TASK DIRECTIONS: Give the listing below again in full, exactly as written.

DATA SHOWN:
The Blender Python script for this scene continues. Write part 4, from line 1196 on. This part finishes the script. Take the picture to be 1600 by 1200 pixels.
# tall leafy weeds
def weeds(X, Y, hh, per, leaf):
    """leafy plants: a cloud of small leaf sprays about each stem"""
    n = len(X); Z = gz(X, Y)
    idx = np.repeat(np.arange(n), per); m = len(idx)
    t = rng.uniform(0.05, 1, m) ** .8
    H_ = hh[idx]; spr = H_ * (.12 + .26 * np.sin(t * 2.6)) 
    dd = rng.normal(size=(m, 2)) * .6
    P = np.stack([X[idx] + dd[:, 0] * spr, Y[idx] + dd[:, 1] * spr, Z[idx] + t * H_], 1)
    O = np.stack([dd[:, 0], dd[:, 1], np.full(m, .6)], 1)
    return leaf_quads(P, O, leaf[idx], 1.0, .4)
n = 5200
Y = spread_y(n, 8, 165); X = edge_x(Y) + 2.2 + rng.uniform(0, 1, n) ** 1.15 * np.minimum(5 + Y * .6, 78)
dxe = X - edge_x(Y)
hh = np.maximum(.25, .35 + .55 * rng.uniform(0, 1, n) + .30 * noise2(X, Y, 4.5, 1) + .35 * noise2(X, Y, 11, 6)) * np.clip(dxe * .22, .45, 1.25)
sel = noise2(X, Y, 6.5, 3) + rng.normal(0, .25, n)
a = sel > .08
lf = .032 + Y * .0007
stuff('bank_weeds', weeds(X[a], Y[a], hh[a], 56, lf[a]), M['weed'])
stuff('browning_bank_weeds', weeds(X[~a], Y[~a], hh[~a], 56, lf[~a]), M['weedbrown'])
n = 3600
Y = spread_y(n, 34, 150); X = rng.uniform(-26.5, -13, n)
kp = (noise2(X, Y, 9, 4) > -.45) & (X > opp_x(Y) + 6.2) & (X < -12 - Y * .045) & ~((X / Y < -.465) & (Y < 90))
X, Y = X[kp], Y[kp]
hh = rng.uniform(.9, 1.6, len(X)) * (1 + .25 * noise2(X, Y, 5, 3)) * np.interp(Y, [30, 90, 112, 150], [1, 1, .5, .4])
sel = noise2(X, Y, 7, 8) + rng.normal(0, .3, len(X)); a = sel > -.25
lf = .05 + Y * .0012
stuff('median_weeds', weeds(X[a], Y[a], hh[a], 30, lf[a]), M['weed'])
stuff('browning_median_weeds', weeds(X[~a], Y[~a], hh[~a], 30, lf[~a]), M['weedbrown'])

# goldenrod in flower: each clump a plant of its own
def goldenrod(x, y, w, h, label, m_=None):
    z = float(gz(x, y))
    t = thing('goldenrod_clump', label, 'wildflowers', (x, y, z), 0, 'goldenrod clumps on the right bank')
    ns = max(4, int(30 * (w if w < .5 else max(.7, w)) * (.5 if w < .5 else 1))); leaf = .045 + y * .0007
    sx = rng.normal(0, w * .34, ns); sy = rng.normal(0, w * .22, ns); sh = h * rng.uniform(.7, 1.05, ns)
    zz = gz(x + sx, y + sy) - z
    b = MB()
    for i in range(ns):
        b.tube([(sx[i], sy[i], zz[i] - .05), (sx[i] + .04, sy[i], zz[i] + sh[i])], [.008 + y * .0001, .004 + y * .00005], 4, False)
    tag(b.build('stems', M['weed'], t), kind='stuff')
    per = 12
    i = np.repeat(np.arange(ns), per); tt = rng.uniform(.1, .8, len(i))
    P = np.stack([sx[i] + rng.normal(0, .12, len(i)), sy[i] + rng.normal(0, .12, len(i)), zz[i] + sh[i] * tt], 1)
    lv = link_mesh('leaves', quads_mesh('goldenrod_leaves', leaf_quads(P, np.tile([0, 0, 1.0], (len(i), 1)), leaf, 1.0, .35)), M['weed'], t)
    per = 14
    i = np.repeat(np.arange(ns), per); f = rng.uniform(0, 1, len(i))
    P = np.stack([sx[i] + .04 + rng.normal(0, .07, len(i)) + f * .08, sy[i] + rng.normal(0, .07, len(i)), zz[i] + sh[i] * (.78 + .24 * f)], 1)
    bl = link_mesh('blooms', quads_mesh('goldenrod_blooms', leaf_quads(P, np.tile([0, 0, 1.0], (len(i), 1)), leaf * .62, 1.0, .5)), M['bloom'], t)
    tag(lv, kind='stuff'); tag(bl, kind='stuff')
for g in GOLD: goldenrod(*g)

TASK SOLUTION:
The Blender Python script for this scene continues. Write part 4, from line 1196 on. This part finishes the script. Take the picture to be 1600 by 1200 pixels.
# tall leafy weeds
def weeds(X, Y, hh, per, leaf):
    """leafy plants: a cloud of small leaf sprays about each stem"""
    n = len(X); Z = gz(X, Y)
    idx = np.repeat(np.arange(n), per); m = len(idx)
    t = rng.uniform(0.05, 1, m) ** .8
    H_ = hh[idx]; spr = H_ * (.12 + .26 * np.sin(t * 2.6)) 
    dd = rng.normal(size=(m, 2)) * .6
    P = np.stack([X[idx] + dd[:, 0] * spr, Y[idx] + dd[:, 1] * spr, Z[idx] + t * H_], 1)
    O = np.stack([dd[:, 0], dd[:, 1], np.full(m, .6)], 1)
    return leaf_quads(P, O, leaf[idx], 1.0, .4)
n = 5200
Y = spread_y(n, 8, 165); X = edge_x(Y) + 2.2 + rng.uniform(0, 1, n) ** 1.15 * np.minimum(5 + Y * .6, 78)
dxe = X - edge_x(Y)
hh = np.maximum(.25, .35 + .55 * rng.uniform(0, 1, n) + .30 * noise2(X, Y, 4.5, 1) + .35 * noise2(X, Y, 11, 6)) * np.clip(dxe * .22, .45, 1.25)
sel = noise2(X, Y, 6.5, 3) + rng.normal(0, .25, n)
a = sel > .08
lf = .032 + Y * .0007
stuff('bank_weeds', weeds(X[a], Y[a], hh[a], 56, lf[a]), M['weed'])
stuff('browning_bank_weeds', weeds(X[~a], Y[~a], hh[~a], 56, lf[~a]), M['weedbrown'])
n = 3600
Y = spread_y(n, 34, 150); X = rng.uniform(-26.5, -13, n)
kp = (noise2(X, Y, 9, 4) > -.45) & (X > opp_x(Y) + 6.2) & (X < -12 - Y * .045) & ~((X / Y < -.465) & (Y < 90))
X, Y = X[kp], Y[kp]
hh = rng.uniform(.9, 1.6, len(X)) * (1 + .25 * noise2(X, Y, 5, 3)) * np.interp(Y, [30, 90, 112, 150], [1, 1, .5, .4])
sel = noise2(X, Y, 7, 8) + rng.normal(0, .3, len(X)); a = sel > -.25
lf = .05 + Y * .0012
stuff('median_weeds', weeds(X[a], Y[a], hh[a], 30, lf[a]), M['weed'])
stuff('browning_median_weeds', weeds(X[~a], Y[~a], hh[~a], 30, lf[~a]), M['weedbrown'])

# goldenrod in flower: each clump a plant of its own
def goldenrod(x, y, w, h, label, m_=None):
    z = float(gz(x, y))
    t = thing('goldenrod_clump', label, 'wildflowers', (x, y, z), 0, 'goldenrod clumps on the right bank')
    ns = max(4, int(30 * (w if w < .5 else max(.7, w)) * (.5 if w < .5 else 1))); leaf = .045 + y * .0007
    sx = rng.normal(0, w * .34, ns); sy = rng.normal(0, w * .22, ns); sh = h * rng.uniform(.7, 1.05, ns)
    zz = gz(x + sx, y + sy) - z
    b = MB()
    for i in range(ns):
        b.tube([(sx[i], sy[i], zz[i] - .05), (sx[i] + .04, sy[i], zz[i] + sh[i])], [.008 + y * .0001, .004 + y * .00005], 4, False)
    tag(b.build('stems', M['weed'], t), kind='stuff')
    per = 12
    i = np.repeat(np.arange(ns), per); tt = rng.uniform(.1, .8, len(i))
    P = np.stack([sx[i] + rng.normal(0, .12, len(i)), sy[i] + rng.normal(0, .12, len(i)), zz[i] + sh[i] * tt], 1)
    lv = link_mesh('leaves', quads_mesh('goldenrod_leaves', leaf_quads(P, np.tile([0, 0, 1.0], (len(i), 1)), leaf, 1.0, .35)), M['weed'], t)
    per = 14
    i = np.repeat(np.arange(ns), per); f = rng.uniform(0, 1, len(i))
    P = np.stack([sx[i] + .04 + rng.normal(0, .07, len(i)) + f * .08, sy[i] + rng.normal(0, .07, len(i)), zz[i] + sh[i] * (.78 + .24 * f)], 1)
    bl = link_mesh('blooms', quads_mesh('goldenrod_blooms', leaf_quads(P, np.tile([0, 0, 1.0], (len(i), 1)), leaf * .62, 1.0, .5)), M['bloom'], t)
    tag(lv, kind='stuff'); tag(bl, kind='stuff')
for g in GOLD: goldenrod(*g)